Am deutlichsten lässt es sich an der Beziehung zwischen Ray und Claire erkennen. In „Secreto de los ojos“ erlebt der Zuschauende eine wachsende Zuneigung und zunehmend tiefe Gefühle zwischen den beiden Protagonisten. In „Secret in their eyes“ sieht man den halbherzigen Versuch des Regisseurs eine solche Beziehung darzustellen, doch die Dialoge der beiden Charaktere wirken verkrampft, es bleibt stets eine Distanz zwischen den beiden und zu keinem Zeitpunkt scheinen echte amouröse Gefühle in der Luft zu liegen. Insbesondere Claire wirkt immer ein wenig abweisend gegenüber Ray, der immerhin hier und da seinen Charme spielen lässt. Es wäre akzeptabel gewesen, den Faktor Liebe in der Neuverfilmung ganz auszuklammern. Doch so ist es ein halbgarer und gescheiterter Versuch, eine innige Beziehung darzustellen, um der argentinischen Filmvorlage gerecht zu werden. Weder Fisch noch Fleisch.

Mäßige Charaktere & fehlende Identität

Generell sind die Protagonisten in „Secret in their eyes“ blass und wenig facettenreich gezeichnet. „Secreto de los ojos“ gibt mehr über Eigenschaften und Angewohnheiten seiner Charaktere preis. Der heimliche Star dieses Filmes ist der zerstreute, geschwätzige und impulsive Ermittler Pablo (Guillermo Francella), der sich nach Feierabend gerne mal betrinkt und deshalb oft Ärger mit seiner Frau hat. Wenngleich er nicht zu den Hauptfiguren gehört, ist er doch interessanter und komplexer als jeder Charakter in der amerikanischen Version.
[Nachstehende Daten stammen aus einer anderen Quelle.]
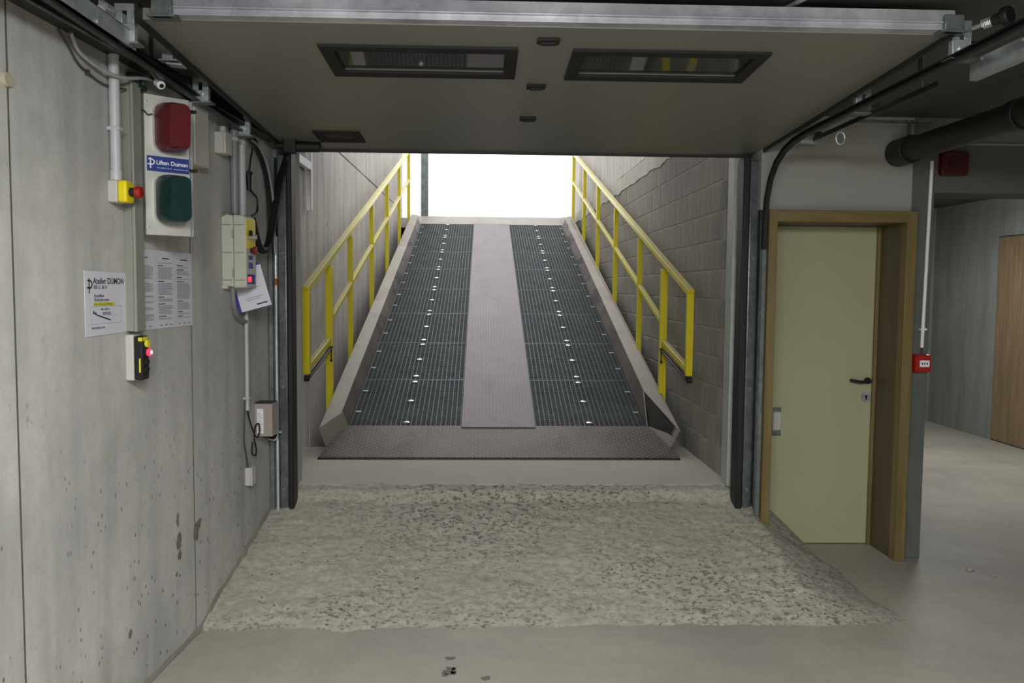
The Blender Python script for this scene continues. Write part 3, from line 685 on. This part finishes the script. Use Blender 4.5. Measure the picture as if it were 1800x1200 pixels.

Von den vorher genannten Beispielen abgesehen, hält sich Billy Ray sehr nah an die Vorlage. Teilweise wirkt es ein wenig lächerlich wie einzelne Details, Dialogpassagen und kleinere Szenen, auch jene, die auf die Handlung keinen großen Einfluss haben, unverändert übernommen wurden. Die Chance, dem Werk eine eigene Identität zu verleihen, wurde verpasst. Andere Details wurden wiederrum „amerikanisiert“: Die Entscheidung der FBI-Bosse, den Mordfall herunterzuspielen, wird damit begründet, dass der Anti-Terror-Kampf höhere Priorität habe. Ein Fundstück, das die Ermittler im Haus des Verdächtigen entdeckten, ist hier nicht ein Brief, wie in der argentinischen Version, sondern ein selbstgezeichnetes Comicheft.

Schauspieler*innen in Topform

Lobend hervorzuheben sind die darstellerischen Leistungen, allen voran die von Julia Roberts als traumatisierte Mutter. Es ist fast schon erschütternd, wie elend und niedergeschlagen sie in nahezu jeder Szene ausschaut, der Schock steht ihr permanent ins Gesicht geschrieben. Es fällt nicht schwer, mit der Protagonistin Jess mitzuleiden. Zudem ist das Finale des Filmes ähnlich überraschend und schockierend wie im Original. Da aber Billy Ray auch hier viele Einstellungen und Szenen fast eins-zu-eins übernimmt, ist es fraglich, wie viel Eigenleistung in der Inszenierung des Finales steckt.

„Secret in their eyes“ ist trotz aller Kritikpunkte immer noch ein passables Remake, das durchaus interessant anzuschauen ist. Den Originalfilm außer Acht gelassen handelt es sich sicherlich um einen guten Film mit einem gelungenen Ende. „El secreto de sus ojos“ bietet jedoch das gleiche – nur viel besser, ausgereifter, authentischer. Der ganze Film wirkt runder und besser durchdacht. Mit „Secret in their eyes“ verhält es sich wie mit einer Tiefkühlpizza: Sie schmeckt vielleicht ganz gut, aber gegen eine echte Pizza aus dem Steinofen nach altem Familienrezept kann sie nicht mithalten, egal wie sehr sie es versucht.

Secret in their eyes (Vor ihren Augen). Regie: Billy Ray. Drehbuch: Billy Ray. Schauspieler: Chiwetel Ejiofor, Nicole Kidman, Julia Roberts. FSK 12. USA. 2015. 111 Minuten. / El Secreto de sus ojos (In ihren Augen). Regie: Juan José Campanella. Drehbuch: Juan José Campanella, Eduardo Sacheri. Schauspieler: Ricardo Darín, Soledad Villamil, Pablo Rago. FSK 12. Argentinien. 2009. 129 Minuten.